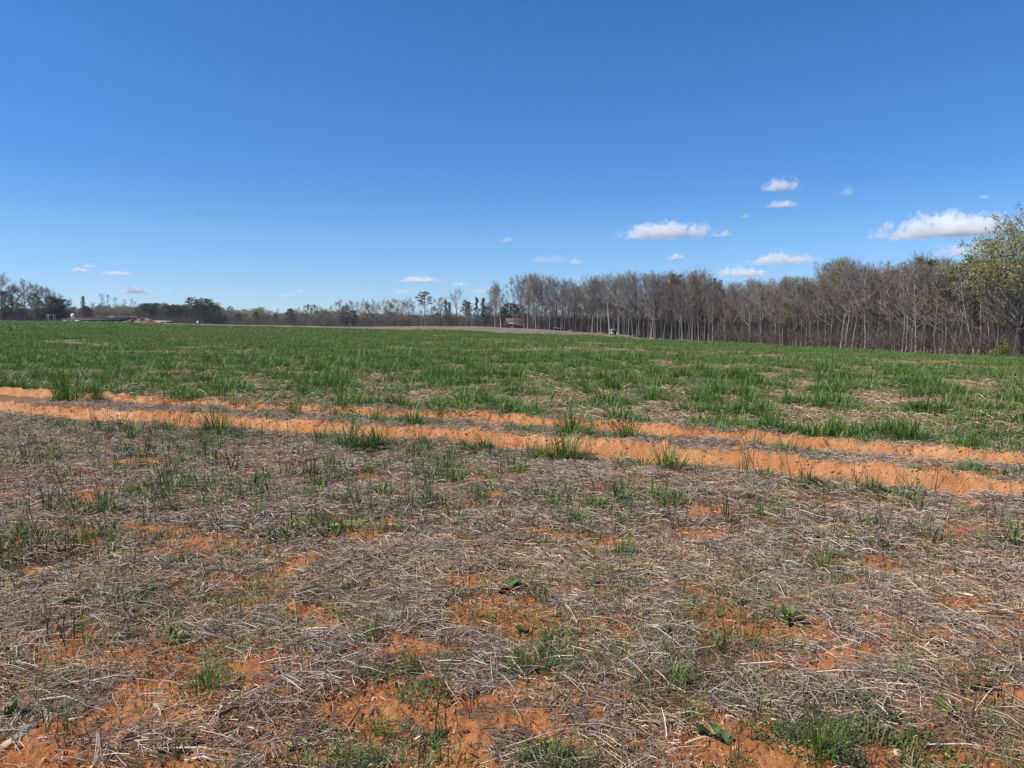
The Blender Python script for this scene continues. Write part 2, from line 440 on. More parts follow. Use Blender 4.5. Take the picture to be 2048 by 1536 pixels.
class Geo:
    """collects vertices and faces of one mesh"""
    def __init__(s): s.v, s.f, s.t, s.m, s.n = [], [], [], [], 0
    def add(s, verts, faces, tint=0.5, mi=0):
        verts = np.asarray(verts, float).reshape(-1, 3)
        s.v.append(verts); s.t.append(np.full(len(verts), tint) if np.isscalar(tint) else np.asarray(tint))
        s.f.extend([tuple(i + s.n for i in f) for f in faces]); s.m.extend([mi] * len(faces))
        s.n += len(verts)
    def box(s, c, size, rz=0.0, mi=0, tint=0.5):
        a = np.array([(x, y, z) for z in (-.5, .5) for y in (-.5, .5) for x in (-.5, .5)]) * np.array(size)
        ca, sa = math.cos(rz), math.sin(rz)
        a = np.stack([a[:, 0] * ca - a[:, 1] * sa, a[:, 0] * sa + a[:, 1] * ca, a[:, 2]], 1) + np.array(c)
        s.add(a, [(0, 2, 3, 1), (4, 5, 7, 6), (0, 1, 5, 4), (2, 6, 7, 3), (0, 4, 6, 2), (1, 3, 7, 5)], tint, mi)
    def tube(s, pts, rad, sides=5, tint=0.5, mi=0, cap=True):
        pts = np.asarray(pts, float); n = len(pts)
        tan = np.gradient(pts, axis=0); tan /= np.linalg.norm(tan, axis=1)[:, None] + 1e-9
        ref = np.array([0.31, 0.95, 0.05]) if abs(tan[0][1]) < 0.9 else np.array([1.0, 0.1, 0.0])
        u = np.cross(tan, ref); u /= np.linalg.norm(u, axis=1)[:, None] + 1e-9
        w = np.cross(tan, u)
        ang = np.arange(sides) * 2 * math.pi / sides
        rad = np.asarray(rad, float)
        ring = pts[:, None] + rad[:, None, None] * (np.cos(ang)[None, :, None] * u[:, None] + np.sin(ang)[None, :, None] * w[:, None])
        f = []
        for i in range(n - 1):
            for k in range(sides):
                k2 = (k + 1) % sides
                f.append((i * sides + k, i * sides + k2, (i + 1) * sides + k2, (i + 1) * sides + k))
        if cap: f.append(tuple((n - 1) * sides + k for k in range(sides)))
        s.add(ring.reshape(-1, 3), f, tint, mi)
    def mesh(s, name, mats, smooth=False):
        return make_mesh(name, np.concatenate(s.v), s.f, mats, np.concatenate(s.t), smooth, s.m)

def link(name, data, parent=None, loc=None):
    o = bpy.data.objects.new(name, data); C.objects.link(o)
    if parent is not None: o.parent = parent
    if loc is not None: o.location = loc
    return o

def tag(o, label=None, cat=None, group=None, kind=None):
    if label: o['label'] = label
    if cat: o['category'] = cat
    if group: o['group'] = group
    if kind: o['kind'] = kind
    return o

_src = [0]
def scatter(name, protos, P, rot, scl, idx, label=None):
    """one stuff object: alike small pieces instanced on points with geometry nodes"""
    n = len(P)
    me = bpy.data.meshes.new(name)
    me.vertices.add(n); me.vertices.foreach_set('co', np.asarray(P, np.float32).ravel())
    a = me.attributes.new('rot', 'FLOAT_VECTOR', 'POINT'); a.data.foreach_set('vector', np.asarray(rot, np.float32).ravel())
    scl = np.asarray(scl, float)
    if scl.ndim == 1: scl = np.repeat(scl[:, None], 3, 1)
    a = me.attributes.new('scl', 'FLOAT_VECTOR', 'POINT'); a.data.foreach_set('vector', scl.astype(np.float32).ravel())
    a = me.attributes.new('idx', 'INT', 'POINT'); a.data.foreach_set('value', np.asarray(idx, np.int32))
    ng = bpy.data.node_groups.new(name + '_scatter', 'GeometryNodeTree')
    ng.interface.new_socket('Geometry', in_out='INPUT', socket_type='NodeSocketGeometry')
    ng.interface.new_socket('Geometry', in_out='OUTPUT', socket_type='NodeSocketGeometry')
    gi = ng.nodes.new('NodeGroupInput'); go = ng.nodes.new('NodeGroupOutput')
    g2i = ng.nodes.new('GeometryNodeGeometryToInstance')
    for p in protos:
        po = bpy.data.objects.new(p.name, p)
        oi = ng.nodes.new('GeometryNodeObjectInfo'); oi.inputs['Object'].default_value = po
        ng.links.new(oi.outputs['Geometry'], g2i.inputs[0])
    iop = ng.nodes.new('GeometryNodeInstanceOnPoints')
    iop.inputs['Pick Instance'].default_value = True
    ng.links.new(gi.outputs[0], iop.inputs['Points']); ng.links.new(g2i.outputs[0], iop.inputs['Instance'])
    for nm, typ, sock in (('rot', 'FLOAT_VECTOR', 'Rotation'), ('scl', 'FLOAT_VECTOR', 'Scale'), ('idx', 'INT', 'Instance Index')):
        na = ng.nodes.new('GeometryNodeInputNamedAttribute'); na.data_type = typ; na.inputs['Name'].default_value = nm
        ng.links.new(na.outputs['Attribute'], iop.inputs[sock])
    ng.links.new(iop.outputs[0], go.inputs[0])
    o = link(name, me)
    md = o.modifiers.new('scatter', 'NODES'); md.node_group = ng
    tag(o, label, None, None, 'stuff')
    return o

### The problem
Reproduce all of the material above word for word. Omit the pictures.

### Response
The Blender Python script for this scene continues. Write part 2, from line 440 on. More parts follow. Use Blender 4.5. Take the picture to be 2048 by 1536 pixels.
class Geo:
    """collects vertices and faces of one mesh"""
    def __init__(s): s.v, s.f, s.t, s.m, s.n = [], [], [], [], 0
    def add(s, verts, faces, tint=0.5, mi=0):
        verts = np.asarray(verts, float).reshape(-1, 3)
        s.v.append(verts); s.t.append(np.full(len(verts), tint) if np.isscalar(tint) else np.asarray(tint))
        s.f.extend([tuple(i + s.n for i in f) for f in faces]); s.m.extend([mi] * len(faces))
        s.n += len(verts)
    def box(s, c, size, rz=0.0, mi=0, tint=0.5):
        a = np.array([(x, y, z) for z in (-.5, .5) for y in (-.5, .5) for x in (-.5, .5)]) * np.array(size)
        ca, sa = math.cos(rz), math.sin(rz)
        a = np.stack([a[:, 0] * ca - a[:, 1] * sa, a[:, 0] * sa + a[:, 1] * ca, a[:, 2]], 1) + np.array(c)
        s.add(a, [(0, 2, 3, 1), (4, 5, 7, 6), (0, 1, 5, 4), (2, 6, 7, 3), (0, 4, 6, 2), (1, 3, 7, 5)], tint, mi)
    def tube(s, pts, rad, sides=5, tint=0.5, mi=0, cap=True):
        pts = np.asarray(pts, float); n = len(pts)
        tan = np.gradient(pts, axis=0); tan /= np.linalg.norm(tan, axis=1)[:, None] + 1e-9
        ref = np.array([0.31, 0.95, 0.05]) if abs(tan[0][1]) < 0.9 else np.array([1.0, 0.1, 0.0])
        u = np.cross(tan, ref); u /= np.linalg.norm(u, axis=1)[:, None] + 1e-9
        w = np.cross(tan, u)
        ang = np.arange(sides) * 2 * math.pi / sides
        rad = np.asarray(rad, float)
        ring = pts[:, None] + rad[:, None, None] * (np.cos(ang)[None, :, None] * u[:, None] + np.sin(ang)[None, :, None] * w[:, None])
        f = []
        for i in range(n - 1):
            for k in range(sides):
                k2 = (k + 1) % sides
                f.append((i * sides + k, i * sides + k2, (i + 1) * sides + k2, (i + 1) * sides + k))
        if cap: f.append(tuple((n - 1) * sides + k for k in range(sides)))
        s.add(ring.reshape(-1, 3), f, tint, mi)
    def mesh(s, name, mats, smooth=False):
        return make_mesh(name, np.concatenate(s.v), s.f, mats, np.concatenate(s.t), smooth, s.m)

def link(name, data, parent=None, loc=None):
    o = bpy.data.objects.new(name, data); C.objects.link(o)
    if parent is not None: o.parent = parent
    if loc is not None: o.location = loc
    return o

def tag(o, label=None, cat=None, group=None, kind=None):
    if label: o['label'] = label
    if cat: o['category'] = cat
    if group: o['group'] = group
    if kind: o['kind'] = kind
    return o

_src = [0]
def scatter(name, protos, P, rot, scl, idx, label=None):
    """one stuff object: alike small pieces instanced on points with geometry nodes"""
    n = len(P)
    me = bpy.data.meshes.new(name)
    me.vertices.add(n); me.vertices.foreach_set('co', np.asarray(P, np.float32).ravel())
    a = me.attributes.new('rot', 'FLOAT_VECTOR', 'POINT'); a.data.foreach_set('vector', np.asarray(rot, np.float32).ravel())
    scl = np.asarray(scl, float)
    if scl.ndim == 1: scl = np.repeat(scl[:, None], 3, 1)
    a = me.attributes.new('scl', 'FLOAT_VECTOR', 'POINT'); a.data.foreach_set('vector', scl.astype(np.float32).ravel())
    a = me.attributes.new('idx', 'INT', 'POINT'); a.data.foreach_set('value', np.asarray(idx, np.int32))
    ng = bpy.data.node_groups.new(name + '_scatter', 'GeometryNodeTree')
    ng.interface.new_socket('Geometry', in_out='INPUT', socket_type='NodeSocketGeometry')
    ng.interface.new_socket('Geometry', in_out='OUTPUT', socket_type='NodeSocketGeometry')
    gi = ng.nodes.new('NodeGroupInput'); go = ng.nodes.new('NodeGroupOutput')
    g2i = ng.nodes.new('GeometryNodeGeometryToInstance')
    for p in protos:
        po = bpy.data.objects.new(p.name, p)
        oi = ng.nodes.new('GeometryNodeObjectInfo'); oi.inputs['Object'].default_value = po
        ng.links.new(oi.outputs['Geometry'], g2i.inputs[0])
    iop = ng.nodes.new('GeometryNodeInstanceOnPoints')
    iop.inputs['Pick Instance'].default_value = True
    ng.links.new(gi.outputs[0], iop.inputs['Points']); ng.links.new(g2i.outputs[0], iop.inputs['Instance'])
    for nm, typ, sock in (('rot', 'FLOAT_VECTOR', 'Rotation'), ('scl', 'FLOAT_VECTOR', 'Scale'), ('idx', 'INT', 'Instance Index')):
        na = ng.nodes.new('GeometryNodeInputNamedAttribute'); na.data_type = typ; na.inputs['Name'].default_value = nm
        ng.links.new(na.outputs['Attribute'], iop.inputs[sock])
    ng.links.new(iop.outputs[0], go.inputs[0])
    o = link(name, me)
    md = o.modifiers.new('scatter', 'NODES'); md.node_group = ng
    tag(o, label, None, None, 'stuff')
    return o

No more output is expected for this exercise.